Written problem
Return exactly, please, the lines that run from the line with "Write the bpy" to the line with "YB, YF = -5.0, 30.2", ends included, and omit all pictures.

Scenes as source code
========================================
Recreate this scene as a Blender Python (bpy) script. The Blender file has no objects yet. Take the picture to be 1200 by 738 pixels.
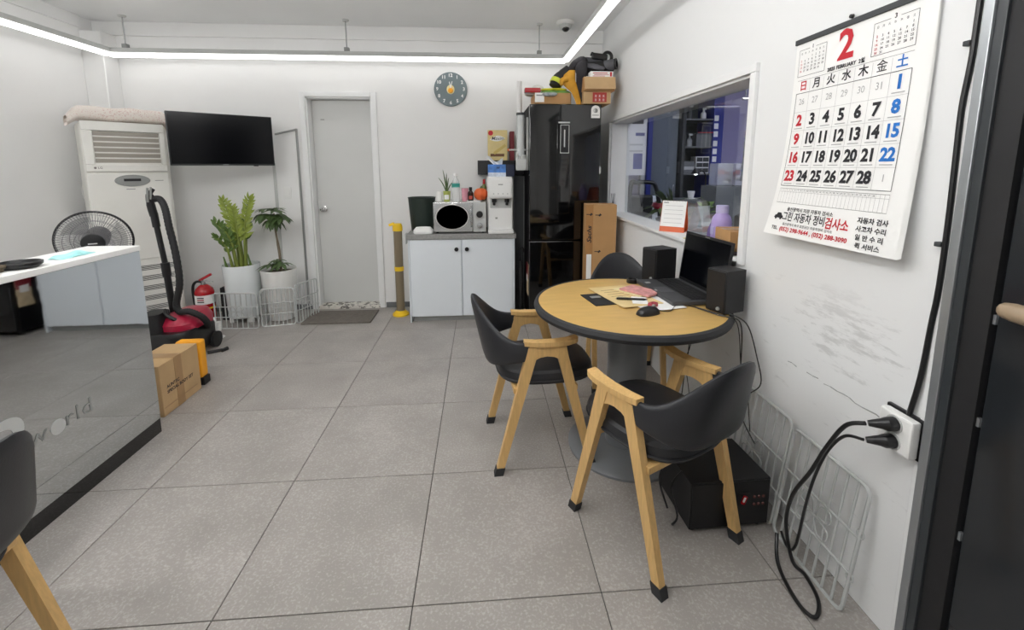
import bpy, bmesh, math, random
from mathutils import Vector, Matrix, Euler
R = math.radians
random.seed(7)
scene = bpy.context.scene
COL = scene.collection
# ------------------------------------------------------------------ camera
F, CY, YAW, PITCH, ROLL, H = 513.62, 271.79, 0.0719, 0.1460, -0.0029, 1.354
cd = bpy.data.cameras.new('camera'); cam = bpy.data.objects.new('camera', cd); COL.objects.link(cam)
cd.sensor_width = 36; cd.lens = F / 1200 * 36; cd.shift_y = (CY - 369) / 1200; cd.clip_start = .02
_f = Vector((math.sin(YAW) * math.cos(PITCH), math.cos(YAW) * math.cos(PITCH), -math.sin(PITCH)))
_r = Vector((math.cos(YAW), -math.sin(YAW), 0)); _u = _r.cross(_f)
_r2 = _r * math.cos(ROLL) + _u * math.sin(ROLL); _u2 = _u * math.cos(ROLL) - _r * math.sin(ROLL)
cam.matrix_world = Matrix(((_r2.x, _u2.x, -_f.x, 0), (_r2.y, _u2.y, -_f.y, 0), (_r2.z, _u2.z, -_f.z, H), (0, 0, 0, 1)))
scene.camera = cam
# ------------------------------------------------------------------ world, exposure
w = bpy.data.worlds.new('world'); scene.world = w; w.use_nodes = True
w.node_tree.nodes['Background'].inputs[0].default_value = (.8, .87, 1, 1)
w.node_tree.nodes['Background'].inputs[1].default_value = .3
vs = scene.view_settings
vs.view_transform = 'Standard'; vs.look = 'None'; vs.gamma = 1; vs.use_curve_mapping = False
vs.exposure = 0.36
LED_POWER = 3.2; FILL_POWER = 31.0
scene.cycles.max_bounces = 10; scene.cycles.diffuse_bounces = 6
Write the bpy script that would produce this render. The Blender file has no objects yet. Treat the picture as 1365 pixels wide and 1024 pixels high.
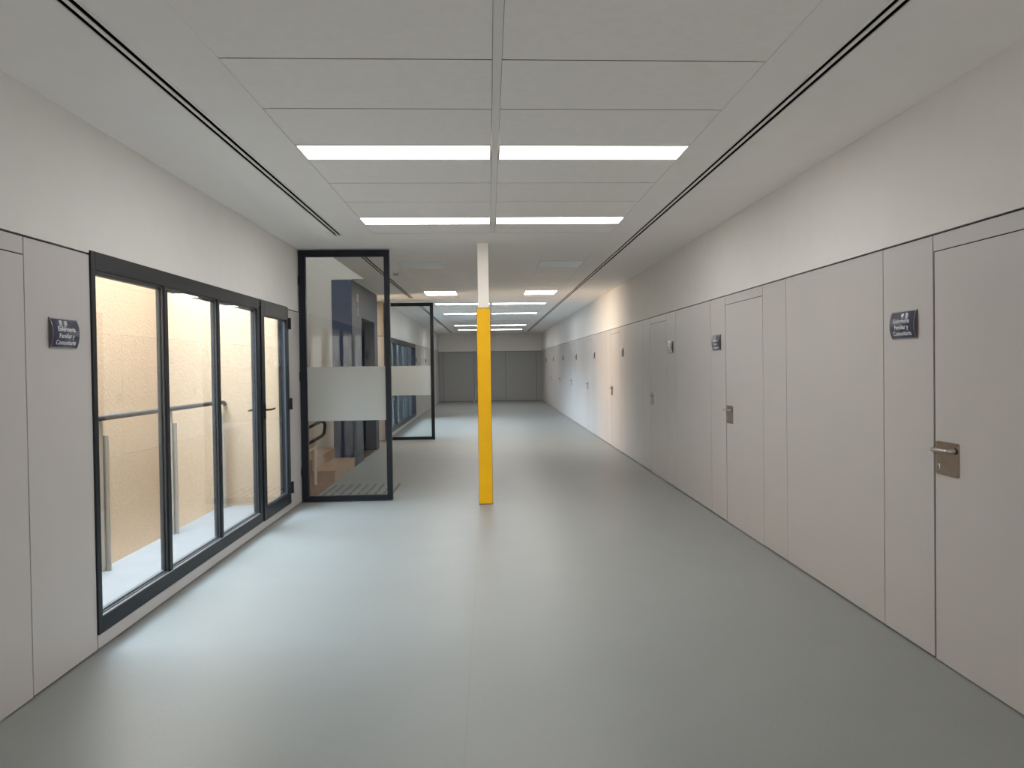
import bpy, bmesh, math, random
from mathutils import Matrix, Vector
random.seed(7)
sc = bpy.context.scene
COL = sc.collection
PI = math.pi

# ------------------------------------------------------------------ sizes (metres)
XR, XL, C, PT, DT = 2.2875, -2.1817, 2.9145, 2.19, 2.103
YB, YF = -5.0, 30.2

# ------------------------------------------------------------------ materials
def mat(name, rgb, rough=.6, metal=0., spec=.5, vary=.04, vscale=6., bump=0., bscale=200., coat=0., emit=None, estr=0., extra=None):
    m = bpy.data.materials.new(name); m.use_nodes = True
    nt = m.node_tree; b = nt.nodes['Principled BSDF']
    b.inputs['Roughness'].default_value = rough; b.inputs['Metallic'].default_value = metal
    b.inputs['Specular IOR Level'].default_value = spec
    b.inputs['Coat Weight'].default_value = coat
    geo = nt.nodes.new('ShaderNodeNewGeometry')
    n = nt.nodes.new('ShaderNodeTexNoise'); n.inputs['Scale'].default_value = vscale; n.inputs['Detail'].default_value = 4
    nt.links.new(geo.outputs['Position'], n.inputs['Vector'])
    r = nt.nodes.new('ShaderNodeValToRGB')
    r.color_ramp.elements[0].position = .3; r.color_ramp.elements[1].position = .7
    r.color_ramp.elements[0].color = [c * (1 - vary) for c in rgb] + [1]
    r.color_ramp.elements[1].color = [min(1, c * (1 + vary)) for c in rgb] + [1]
    nt.links.new(n.outputs['Fac'], r.inputs['Fac'])
    out = r.outputs['Color']
    if extra: out = extra(nt, geo, out)
    nt.links.new(out, b.inputs['Base Color'])
    if bump:
        n2 = nt.nodes.new('ShaderNodeTexNoise'); n2.inputs['Scale'].default_value = bscale; n2.inputs['Detail'].default_value = 3
        nt.links.new(geo.outputs['Position'], n2.inputs['Vector'])
        bp = nt.nodes.new('ShaderNodeBump'); bp.inputs['Strength'].default_value = bump; bp.inputs['Distance'].default_value = .004
        nt.links.new(n2.outputs['Fac'], bp.inputs['Height']); nt.links.new(bp.outputs['Normal'], b.inputs['Normal'])
    if emit:
        b.inputs['Emission Color'].default_value = (*emit, 1); b.inputs['Emission Strength'].default_value = estr
    return m

def srgb(r, g, b):
    f = lambda c: (c/255/12.92) if c/255 <= .04045 else ((c/255+.055)/1.055)**2.4
    return (f(r), f(g), f(b))

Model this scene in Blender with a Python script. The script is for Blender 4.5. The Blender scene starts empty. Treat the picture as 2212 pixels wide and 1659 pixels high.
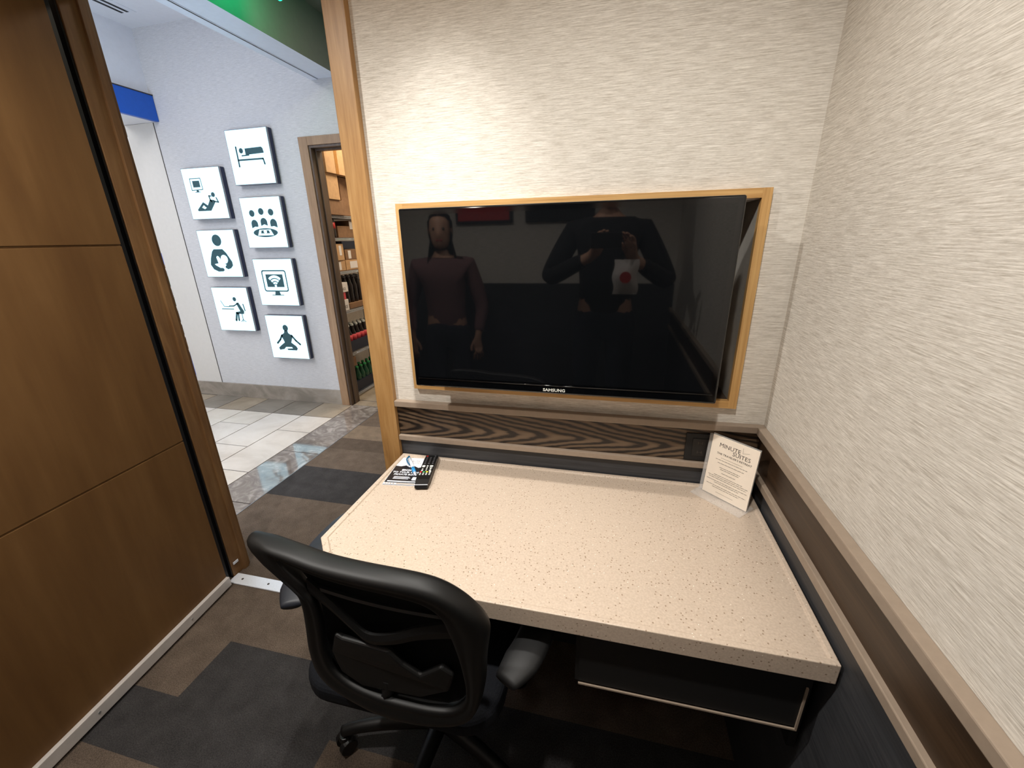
import bpy, bmesh, math, random
from mathutils import Vector, Matrix, geometry
R = math.radians; PI = math.pi
random.seed(7)
sc = bpy.context.scene
COL = sc.collection

# ------------------------------------------------------------------ object helpers
ORG = {}
def root_org(p):
    while p is not None and p.name not in ORG: p = p.parent
    return ORG[p.name] if p is not None else Vector((0, 0, 0))
def tag(o, label=None, cat=None, group=None, kind=None):
    if label: o['label'] = label
    if cat: o['category'] = cat
    if group: o['group'] = group
    if kind: o['kind'] = kind
    return o
def empty(name, loc, label=None, cat=None, group=None, kind=None):
    o = bpy.data.objects.new(name, None); COL.objects.link(o)
    o.location = loc; o.empty_display_size = .05
    ORG[o.name] = Vector(loc)
    return tag(o, label, cat, group, kind)
def obj(name, bm, mats, parent=None, bevel=0, seg=2, smooth=False, sub=0, label=None, cat=None, group=None, kind=None, loc=None):
    """link one mesh object; geometry in bm is given in world coordinates"""
    me = bpy.data.meshes.new(name)
    bmesh.ops.recalc_face_normals(bm, faces=bm.faces[:])
    off = root_org(parent) if parent is not None else (Vector(loc) if loc else Vector((0, 0, 0)))
    bmesh.ops.translate(bm, verts=bm.verts[:], vec=-off)
    bm.to_mesh(me); bm.free()
    if not isinstance(mats, (list, tuple)): mats = [mats]
    for m in mats: me.materials.append(m)
    o = bpy.data.objects.new(name, me); COL.objects.link(o)
    if parent is not None: o.parent = parent
    elif loc: o.location = loc; ORG[o.name] = Vector(loc)
    if bevel:
        m = o.modifiers.new('b', 'BEVEL'); m.width = bevel; m.segments = seg; m.limit_method = 'ANGLE'; m.angle_limit = R(35)
    if sub:
        m = o.modifiers.new('s', 'SUBSURF'); m.levels = m.render_levels = sub
    if smooth or bevel:
        for p in me.polygons: p.use_smooth = smooth
        if smooth: pass
    return tag(o, label, cat, group, kind)
def structure(name, bm, mats, **k): return obj(name, bm, mats, kind='structure', **k)
def copy_tree(o, parent=None):
    c = o.copy(); COL.objects.link(c)
    if parent is not None: c.parent = parent
    for ch in list(o.children): copy_tree(ch, c)
    return c

# ------------------------------------------------------------------ shape helpers
def B(): return bmesh.new()
def box(bm, x0, x1, y0, y1, z0, z1, mi=0):
    vs = [bm.verts.new(c) for c in ((x0,y0,z0),(x1,y0,z0),(x1,y1,z0),(x0,y1,z0),(x0,y0,z1),(x1,y0,z1),(x1,y1,z1),(x0,y1,z1))]
    fs = []
    for q in ((0,1,2,3),(4,5,6,7),(0,1,5,4),(1,2,6,5),(2,3,7,6),(3,0,4,7)):
        f = bm.faces.new([vs[i] for i in q]); f.material_index = mi; fs.append(f)
    return vs, fs
def bx(*a, **k):
    bm = B(); box(bm, *a, **k); return bm
def rotz(bm, verts, cen, ang, axis='Z'):
    bmesh.ops.rotate(bm, verts=verts, cent=cen, matrix=Matrix.Rotation(ang, 3, axis))
def prism(bm, pts, z0, z1, mi=0):
    """extrude an xy outline between two heights"""
    n = len(pts)
    lo = [bm.verts.new((p[0], p[1], z0)) for p in pts]; hi = [bm.verts.new((p[0], p[1], z1)) for p in pts]
    for a, b in ((lo, 0), (hi, 1)):
        f = bm.faces.new(a); f.material_index = mi
    for i in range(n):
        f = bm.faces.new((lo[i], lo[(i+1) % n], hi[(i+1) % n], hi[i])); f.material_index = mi
def cyl(bm, p0, p1, r0, r1=None, n=20, mi=0):
    r1 = r0 if r1 is None else r1
    p0, p1 = Vector(p0), Vector(p1); d = (p1-p0).normalized()
    a = d.orthogonal().normalized(); b = d.cross(a)
    rings = []
    for p, r in ((p0, r0), (p1, r1)):
        rings.append([bm.verts.new(p+(a*math.cos(2*PI*i/n)+b*math.sin(2*PI*i/n))*r) for i in range(n)])
    for i in range(n):
        f = bm.faces.new((rings[0][i], rings[0][(i+1) % n], rings[1][(i+1) % n], rings[1][i])); f.material_index = mi
    for rg in rings:
        f = bm.faces.new(rg); f.material_index = mi
def lathe(bm, prof, cx, cy, n=16, mi=0):
    rings = []
    for r, z in prof:
        rings.append([bm.verts.new((cx+max(r, 1e-4)*math.cos(2*PI*i/n), cy+max(r, 1e-4)*math.sin(2*PI*i/n), z)) for i in range(n)])
    for a, b in zip(rings, rings[1:]):
        for i in range(n):
            f = bm.faces.new((a[i], a[(i+1) % n], b[(i+1) % n], b[i])); f.material_index = mi
    for rg in (rings[0], rings[-1]): bm.faces.new(rg).material_index = mi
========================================
Task solution
Write the bpy script that would produce this render. The Blender file has no objects yet. Treat the picture as 1365 pixels wide and 1024 pixels high.
import bpy, bmesh, math, random
from mathutils import Matrix, Vector
random.seed(7)
sc = bpy.context.scene
COL = sc.collection
PI = math.pi

# ------------------------------------------------------------------ sizes (metres)
XR, XL, C, PT, DT = 2.2875, -2.1817, 2.9145, 2.19, 2.103
YB, YF = -5.0, 30.2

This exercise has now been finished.